On Sept. 26 and 27, 2005, police finally arrested Abramoff's Mafia-linked "consultant" Anthony Moscatiello, and two of Moscatiello's associates, Anthony Ferrari and James Fiorillo, for the 2001 Boulis murder. The grand jury indictments initially remained sealed; and other arrests are possible.

Meanwhile, U.S. District Judge Paul Huck has set Jan. 9, 2006, as the earliest date jury selection would begin in the Abramoff-Kidan fraud trial.

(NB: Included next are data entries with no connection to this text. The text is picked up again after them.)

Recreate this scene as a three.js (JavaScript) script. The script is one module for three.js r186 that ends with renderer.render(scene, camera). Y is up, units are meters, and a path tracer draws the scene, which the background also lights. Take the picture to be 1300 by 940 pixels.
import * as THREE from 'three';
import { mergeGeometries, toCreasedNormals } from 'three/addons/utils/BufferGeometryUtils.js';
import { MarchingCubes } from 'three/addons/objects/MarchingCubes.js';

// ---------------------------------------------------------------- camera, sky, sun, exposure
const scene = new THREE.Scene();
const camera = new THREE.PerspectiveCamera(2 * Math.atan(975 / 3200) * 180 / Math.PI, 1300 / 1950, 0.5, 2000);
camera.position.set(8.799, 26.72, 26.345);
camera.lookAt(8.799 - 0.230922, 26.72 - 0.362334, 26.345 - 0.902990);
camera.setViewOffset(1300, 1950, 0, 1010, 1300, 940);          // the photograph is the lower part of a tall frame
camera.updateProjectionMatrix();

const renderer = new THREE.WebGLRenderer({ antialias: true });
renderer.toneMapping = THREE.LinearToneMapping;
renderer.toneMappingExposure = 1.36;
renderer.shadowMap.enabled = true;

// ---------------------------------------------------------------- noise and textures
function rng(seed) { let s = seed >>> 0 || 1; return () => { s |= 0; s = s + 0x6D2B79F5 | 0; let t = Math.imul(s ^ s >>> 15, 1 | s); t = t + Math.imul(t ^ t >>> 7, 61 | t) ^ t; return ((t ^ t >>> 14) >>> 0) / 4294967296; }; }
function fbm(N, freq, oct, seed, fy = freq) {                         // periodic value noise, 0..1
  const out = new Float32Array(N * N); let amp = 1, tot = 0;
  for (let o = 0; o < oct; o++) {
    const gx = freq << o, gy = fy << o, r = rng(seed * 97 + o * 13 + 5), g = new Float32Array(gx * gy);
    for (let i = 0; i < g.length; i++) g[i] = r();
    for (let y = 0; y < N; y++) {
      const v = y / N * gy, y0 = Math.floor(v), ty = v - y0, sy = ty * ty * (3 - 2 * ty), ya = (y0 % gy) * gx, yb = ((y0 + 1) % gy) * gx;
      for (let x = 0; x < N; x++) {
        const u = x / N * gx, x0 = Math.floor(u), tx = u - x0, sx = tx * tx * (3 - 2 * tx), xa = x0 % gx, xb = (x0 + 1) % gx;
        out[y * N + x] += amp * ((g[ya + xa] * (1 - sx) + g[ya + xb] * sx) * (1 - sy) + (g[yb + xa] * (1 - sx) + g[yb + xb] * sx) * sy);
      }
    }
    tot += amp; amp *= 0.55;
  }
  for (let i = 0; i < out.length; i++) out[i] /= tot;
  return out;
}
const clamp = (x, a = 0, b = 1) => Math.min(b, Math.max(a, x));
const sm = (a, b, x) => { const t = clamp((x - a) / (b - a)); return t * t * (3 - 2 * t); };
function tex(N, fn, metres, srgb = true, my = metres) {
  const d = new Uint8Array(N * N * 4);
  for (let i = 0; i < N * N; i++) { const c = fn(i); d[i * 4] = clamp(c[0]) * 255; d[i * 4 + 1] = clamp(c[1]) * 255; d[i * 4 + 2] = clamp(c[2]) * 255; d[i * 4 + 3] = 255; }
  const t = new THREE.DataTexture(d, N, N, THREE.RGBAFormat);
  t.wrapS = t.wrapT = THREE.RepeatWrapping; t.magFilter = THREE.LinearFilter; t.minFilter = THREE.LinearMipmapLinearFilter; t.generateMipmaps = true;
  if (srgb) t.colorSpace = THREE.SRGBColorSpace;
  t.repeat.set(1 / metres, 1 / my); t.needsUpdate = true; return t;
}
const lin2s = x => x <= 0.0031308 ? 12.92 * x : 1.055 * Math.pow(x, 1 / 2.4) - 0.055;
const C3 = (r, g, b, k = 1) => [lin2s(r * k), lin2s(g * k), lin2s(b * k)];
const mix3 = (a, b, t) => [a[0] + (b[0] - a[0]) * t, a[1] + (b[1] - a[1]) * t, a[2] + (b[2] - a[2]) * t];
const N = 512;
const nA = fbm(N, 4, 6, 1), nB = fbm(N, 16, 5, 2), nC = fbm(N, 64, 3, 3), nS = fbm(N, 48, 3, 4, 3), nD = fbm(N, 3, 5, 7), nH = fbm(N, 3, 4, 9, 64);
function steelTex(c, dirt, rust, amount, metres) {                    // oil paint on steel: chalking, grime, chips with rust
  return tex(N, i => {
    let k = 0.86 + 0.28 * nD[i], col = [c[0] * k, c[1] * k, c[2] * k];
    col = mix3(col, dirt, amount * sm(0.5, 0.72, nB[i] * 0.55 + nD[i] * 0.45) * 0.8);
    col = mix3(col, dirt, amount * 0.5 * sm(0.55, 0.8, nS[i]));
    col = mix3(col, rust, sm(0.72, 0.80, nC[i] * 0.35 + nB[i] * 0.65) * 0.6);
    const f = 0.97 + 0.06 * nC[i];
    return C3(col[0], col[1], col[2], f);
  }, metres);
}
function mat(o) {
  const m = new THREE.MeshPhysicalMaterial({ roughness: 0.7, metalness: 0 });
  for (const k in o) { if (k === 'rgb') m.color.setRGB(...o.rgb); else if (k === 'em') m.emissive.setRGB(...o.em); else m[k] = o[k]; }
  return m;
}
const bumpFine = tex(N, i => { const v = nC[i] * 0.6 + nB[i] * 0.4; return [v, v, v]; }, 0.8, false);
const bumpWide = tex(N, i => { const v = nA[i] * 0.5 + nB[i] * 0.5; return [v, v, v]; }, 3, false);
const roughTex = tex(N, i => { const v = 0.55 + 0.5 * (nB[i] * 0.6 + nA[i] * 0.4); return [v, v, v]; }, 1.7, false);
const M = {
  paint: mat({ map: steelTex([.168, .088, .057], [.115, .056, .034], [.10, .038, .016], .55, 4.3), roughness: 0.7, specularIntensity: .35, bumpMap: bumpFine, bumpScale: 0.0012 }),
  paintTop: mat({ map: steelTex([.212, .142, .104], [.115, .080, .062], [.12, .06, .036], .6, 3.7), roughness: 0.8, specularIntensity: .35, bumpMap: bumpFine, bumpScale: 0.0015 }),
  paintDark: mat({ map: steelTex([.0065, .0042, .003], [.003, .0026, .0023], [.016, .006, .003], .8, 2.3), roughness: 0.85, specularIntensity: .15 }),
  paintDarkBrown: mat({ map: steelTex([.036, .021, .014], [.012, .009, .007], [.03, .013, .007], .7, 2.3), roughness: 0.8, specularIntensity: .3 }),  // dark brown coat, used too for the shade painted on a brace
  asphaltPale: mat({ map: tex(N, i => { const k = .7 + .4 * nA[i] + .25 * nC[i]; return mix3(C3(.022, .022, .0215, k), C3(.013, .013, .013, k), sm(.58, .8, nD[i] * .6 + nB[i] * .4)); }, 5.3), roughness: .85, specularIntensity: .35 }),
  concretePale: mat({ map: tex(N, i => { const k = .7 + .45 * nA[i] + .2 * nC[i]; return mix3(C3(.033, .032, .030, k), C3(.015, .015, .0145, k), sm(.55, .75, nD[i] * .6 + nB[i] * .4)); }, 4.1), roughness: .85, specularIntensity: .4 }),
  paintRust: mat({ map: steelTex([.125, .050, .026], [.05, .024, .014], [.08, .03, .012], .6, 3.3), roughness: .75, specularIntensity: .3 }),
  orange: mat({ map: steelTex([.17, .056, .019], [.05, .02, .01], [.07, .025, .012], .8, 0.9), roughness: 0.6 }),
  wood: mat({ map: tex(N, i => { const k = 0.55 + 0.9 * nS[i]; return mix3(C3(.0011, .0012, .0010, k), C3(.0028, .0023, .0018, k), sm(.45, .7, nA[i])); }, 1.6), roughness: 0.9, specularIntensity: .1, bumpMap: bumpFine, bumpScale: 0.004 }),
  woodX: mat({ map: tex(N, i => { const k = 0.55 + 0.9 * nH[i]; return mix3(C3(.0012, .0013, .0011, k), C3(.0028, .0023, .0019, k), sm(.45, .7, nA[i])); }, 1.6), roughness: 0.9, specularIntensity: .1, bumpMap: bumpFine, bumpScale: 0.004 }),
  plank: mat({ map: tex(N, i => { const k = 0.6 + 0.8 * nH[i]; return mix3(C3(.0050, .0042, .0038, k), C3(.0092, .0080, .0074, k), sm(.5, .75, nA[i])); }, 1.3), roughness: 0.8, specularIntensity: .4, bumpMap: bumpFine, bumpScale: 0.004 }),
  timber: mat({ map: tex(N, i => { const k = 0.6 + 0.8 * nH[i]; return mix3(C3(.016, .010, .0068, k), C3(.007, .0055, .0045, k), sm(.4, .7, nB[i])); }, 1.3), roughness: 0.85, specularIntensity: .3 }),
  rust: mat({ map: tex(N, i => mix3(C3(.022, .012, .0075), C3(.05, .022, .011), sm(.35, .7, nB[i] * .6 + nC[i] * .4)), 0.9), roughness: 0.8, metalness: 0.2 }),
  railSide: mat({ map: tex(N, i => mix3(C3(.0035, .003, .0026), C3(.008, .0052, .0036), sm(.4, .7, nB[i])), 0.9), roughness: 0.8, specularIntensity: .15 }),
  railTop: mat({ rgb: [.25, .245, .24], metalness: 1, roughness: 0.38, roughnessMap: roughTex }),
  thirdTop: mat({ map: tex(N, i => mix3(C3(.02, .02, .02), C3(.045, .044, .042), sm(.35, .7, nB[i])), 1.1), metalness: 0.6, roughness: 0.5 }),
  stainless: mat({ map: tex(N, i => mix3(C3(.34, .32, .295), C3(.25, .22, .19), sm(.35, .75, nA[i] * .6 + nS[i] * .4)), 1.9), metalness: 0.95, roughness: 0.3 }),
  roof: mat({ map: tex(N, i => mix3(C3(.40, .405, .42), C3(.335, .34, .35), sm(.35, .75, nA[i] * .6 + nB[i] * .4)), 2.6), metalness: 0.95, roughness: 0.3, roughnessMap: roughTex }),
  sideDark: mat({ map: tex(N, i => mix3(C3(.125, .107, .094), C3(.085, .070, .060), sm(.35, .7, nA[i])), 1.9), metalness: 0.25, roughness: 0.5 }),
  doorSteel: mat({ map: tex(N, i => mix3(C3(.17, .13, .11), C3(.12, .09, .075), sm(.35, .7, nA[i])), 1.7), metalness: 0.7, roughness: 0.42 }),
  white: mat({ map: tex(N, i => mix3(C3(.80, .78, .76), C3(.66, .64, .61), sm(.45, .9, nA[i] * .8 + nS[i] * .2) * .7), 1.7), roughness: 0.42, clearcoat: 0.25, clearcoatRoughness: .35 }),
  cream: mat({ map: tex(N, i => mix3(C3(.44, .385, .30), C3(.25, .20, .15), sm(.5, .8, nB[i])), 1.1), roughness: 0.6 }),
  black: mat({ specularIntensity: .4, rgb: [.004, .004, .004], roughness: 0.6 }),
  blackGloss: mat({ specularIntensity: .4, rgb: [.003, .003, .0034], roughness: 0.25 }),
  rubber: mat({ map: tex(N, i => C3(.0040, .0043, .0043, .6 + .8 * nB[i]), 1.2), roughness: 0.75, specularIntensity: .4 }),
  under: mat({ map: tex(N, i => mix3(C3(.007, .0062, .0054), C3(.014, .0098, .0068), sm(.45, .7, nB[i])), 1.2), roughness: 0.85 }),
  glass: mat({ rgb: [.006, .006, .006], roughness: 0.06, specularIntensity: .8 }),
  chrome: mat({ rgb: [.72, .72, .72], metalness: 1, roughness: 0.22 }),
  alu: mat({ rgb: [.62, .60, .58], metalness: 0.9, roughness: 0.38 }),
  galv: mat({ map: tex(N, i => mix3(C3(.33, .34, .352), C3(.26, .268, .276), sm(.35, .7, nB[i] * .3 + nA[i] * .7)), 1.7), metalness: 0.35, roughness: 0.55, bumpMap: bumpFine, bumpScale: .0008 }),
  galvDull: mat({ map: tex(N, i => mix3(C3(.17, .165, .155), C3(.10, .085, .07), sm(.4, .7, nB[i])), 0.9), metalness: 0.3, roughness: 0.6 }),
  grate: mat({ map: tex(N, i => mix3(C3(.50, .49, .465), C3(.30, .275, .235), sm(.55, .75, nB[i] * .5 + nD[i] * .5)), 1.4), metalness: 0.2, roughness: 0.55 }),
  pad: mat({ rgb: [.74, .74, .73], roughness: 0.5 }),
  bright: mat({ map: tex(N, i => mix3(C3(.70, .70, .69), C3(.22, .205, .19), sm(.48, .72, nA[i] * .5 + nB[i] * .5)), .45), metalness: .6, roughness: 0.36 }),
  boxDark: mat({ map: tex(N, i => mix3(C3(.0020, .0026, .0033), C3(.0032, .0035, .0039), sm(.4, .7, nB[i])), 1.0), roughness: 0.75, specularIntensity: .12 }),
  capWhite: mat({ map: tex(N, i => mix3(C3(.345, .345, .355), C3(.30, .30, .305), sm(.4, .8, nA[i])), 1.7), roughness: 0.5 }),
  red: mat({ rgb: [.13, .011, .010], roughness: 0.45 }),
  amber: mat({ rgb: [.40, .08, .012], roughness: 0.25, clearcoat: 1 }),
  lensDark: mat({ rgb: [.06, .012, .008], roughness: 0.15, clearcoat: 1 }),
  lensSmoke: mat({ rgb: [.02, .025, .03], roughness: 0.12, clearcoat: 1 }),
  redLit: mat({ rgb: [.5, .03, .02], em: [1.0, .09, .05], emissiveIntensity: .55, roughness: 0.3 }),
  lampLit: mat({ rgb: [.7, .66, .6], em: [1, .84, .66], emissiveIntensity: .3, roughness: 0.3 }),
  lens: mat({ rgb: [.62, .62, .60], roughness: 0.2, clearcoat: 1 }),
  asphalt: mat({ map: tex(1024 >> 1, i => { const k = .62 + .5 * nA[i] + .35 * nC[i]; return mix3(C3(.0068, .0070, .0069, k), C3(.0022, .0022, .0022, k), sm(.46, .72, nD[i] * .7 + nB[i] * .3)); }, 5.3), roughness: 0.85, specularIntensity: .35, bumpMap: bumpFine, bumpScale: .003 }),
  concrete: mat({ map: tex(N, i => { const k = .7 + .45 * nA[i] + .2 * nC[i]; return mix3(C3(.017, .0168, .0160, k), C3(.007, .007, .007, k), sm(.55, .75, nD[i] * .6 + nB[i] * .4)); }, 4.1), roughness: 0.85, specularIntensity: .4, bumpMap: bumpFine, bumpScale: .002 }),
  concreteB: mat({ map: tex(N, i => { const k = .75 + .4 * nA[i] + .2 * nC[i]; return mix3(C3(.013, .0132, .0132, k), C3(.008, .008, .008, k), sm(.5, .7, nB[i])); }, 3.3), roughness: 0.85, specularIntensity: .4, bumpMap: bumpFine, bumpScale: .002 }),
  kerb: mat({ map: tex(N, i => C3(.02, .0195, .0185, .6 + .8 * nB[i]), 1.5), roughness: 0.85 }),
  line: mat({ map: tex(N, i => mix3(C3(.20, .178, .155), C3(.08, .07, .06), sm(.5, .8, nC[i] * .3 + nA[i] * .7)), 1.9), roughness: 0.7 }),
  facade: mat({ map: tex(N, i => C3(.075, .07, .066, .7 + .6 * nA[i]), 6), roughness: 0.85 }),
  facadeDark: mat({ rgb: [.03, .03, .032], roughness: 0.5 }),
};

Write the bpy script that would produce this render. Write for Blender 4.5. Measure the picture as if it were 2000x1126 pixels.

Tim Berry, whom Abramoff flew to a SunCruz gambling jaunt just prior to the Boulis murder, went on to become chief of staff to Tom DeLay when Delay was House Majority Leader. Berry left his post on Sept. 29, 2005, the day after DeLay was indicted. (Berry will be a lobbyist for Time-Warner.)

Tony Rudy, who flew on the DeLay/Abramoff Scotland golf junket, and was Abramoff's loan reference for the SunCruz scam, left DeLay to work for Abramoff, and then joined DeLay, Inc.'s Alexander Strategy Group—the lobbying outfit that had worked with DeLay, Ralph Reed, Dick Cheney, and Karl Rove to push Enron's deregulation schemes.

As Majority Leader DeLay brought in Rep. Roy Blunt (R-Mo.) as his House Whip, Blunt was given responsibility to manage the so-called "K Street Project," the DeLay team's coercive relations with lobbyists. The better to do this assignment, Blunt was married to the head of lobbying for Philip Morris. Blunt got regular free meals at Abramoff's expensive Washington restaurant.

Blunt also came to co-manage the religious-voter menagerie with Ralph Reed, in tandem with Blunt's K Street Project co-leader, Sen. Rick Santorum (R-Pa.), and with John Colyandro, the Texas political operative indicted as a co-conspirator with Delay.

Blunt has now been named interim House Majority Leader to replace the fallen DeLay. But the betting is that Blunt will not last long, as the pace of indictments and arrests picks up.